Under its current proposal, the department would wait until after federal student aid dollars have already been flowing to a vocational program for several years before it would penalize underperforming institutions. But the Education Department is required under the Higher Education Act, Nassirian argued, to conduct an upfront check that a program is prepared to meet its gainful employment obligation; the department cannot only kick out the poor performers after the fact, he said.

Brian Jones, the general counsel of Strayer University, a for-profit institution, responded that the department’s current process for granting new vocational programs approval to receive federal student aid was  sufficiently rigorous since it involved meeting myriad state, federal and accreditors’ standards.

The department would be open to considering Nassirian’s proposal if the committee put forward more details about what gainful employment metrics should be added to the front-end review of vocational programs, said John Kolotos, the department’s representative on the panel.

Accreditor Weighs In

Throughout the daylong session Monday, negotiators touched on a wide range of issues in a discussion that, at times, was freewheeling. The panel members addressed issues ranging from how the regulations would affect low-cost institutions to how colleges calculate the cost of attendance to whether the department should be using the median or mean (or both) in calculating debt and earnings data.

One of the more surprising exchanges Monday came between Nassirian and Belle S. Wheelan, who is president of the college commission of the Southern Association of Colleges and Schools.

As president of a regional accreditor that is generally considered to be one of the toughest on underperforming colleges, Wheelan is a powerful member of the higher education establishment. Yet she made a strong argument against the central premise of gainful employment rules.

Colleges can’t control the economy, said Wheelan, who questioned efforts to hold programs accountable for the labor market successes and failures of their graduates.

“I just don’t see the correlation,” she said, asking whether gainful employment was like using a “sledgehammer to kill a gnat.”

Nassirian, however, said the panel had been tasked with considering possible rules, not with questioning the broad philosophy behind that effort.

Monday’s rule-making session -- which will continue this week and for several days next month -- is a do-over for the Education Department, whose last set of gainful employment regulations was tossed out by a federal judge earlier this year. This time around, however, the broader landscape is much changed.

Last month President Obama essentially proposed a much more sweeping version of gainful-style regulation with his plan for a rating system of colleges. His proposal, if enacted, would eventually become federal performance-based funding by linking financial aid to the ratings.

As a result, all colleges are now feeling some of the heat that had previously  been reserved for for-profits and some programs at community colleges.

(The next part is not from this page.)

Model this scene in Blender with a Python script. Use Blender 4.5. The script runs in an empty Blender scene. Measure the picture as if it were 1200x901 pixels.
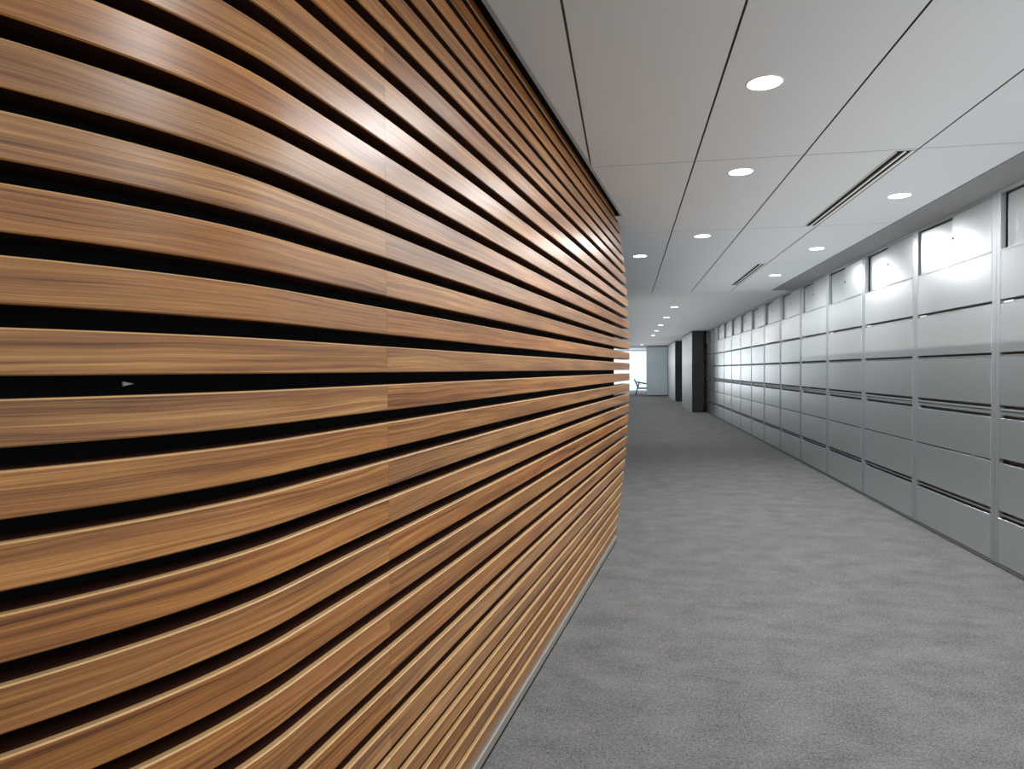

“This is not just affecting for-profit institutions,” Wheelan said. “That’s the bigger concern.”

Common Ground

Given the faint hope of the panel reaching consensus, observers likened the rule-making session to a public hearing. If no consensus emerges, some of the discussion could find its way into the rules. But the federal agency would have the final say.

Either way, for-profits aren’t excited about their prospects under the Obama administration.

The Association of Private Sector Colleges and Universities, the sector’s primary trade group, was shut out of the negotiations. None of its member institutions was represented on the panel, except for an alternate negotiator. The association said in a written statement that the meeting was “stacked with individuals opposed to the very existence of our institutions.”

The U.S. Chamber of Commerce nominated two possible additions Monday, both of whom would have been sympathetic to for-profits. Also nominated was the interim dean of the for-profit Florida Coastal School of Law.

However, members of the panel, led by Nassirian, lodged their dissent about the additional panelists. The lack of a consensus was enough to scuttle the three nominations.

While the negotiators appeared far from a consensus on the substance of the new regulations, they did reach an agreement Monday on whether to allow their proceedings to be recorded.

The committee members decided, without any dissenting voices, that they did not want the Education Department to provide a transcript or audio recording of their discussions. Panelists across a wide range of interests said they thought that such recordings would limit the candidness of their discussions and would not adequately capture the complexity of the gainful employment regulations.

The committee also said that members of the public attending the meeting were not to produce recordings of the proceedings. It was unclear how such a prohibition would be enforced. A spokesman for the Education Department declined to comment on Monday night.

The negotiated rule-making sessions are open to the public at a conference room in the department’s K Street office in downtown Washington. The room was filled to capacity on Monday, and about a dozen people listened to the proceedings from just outside the room.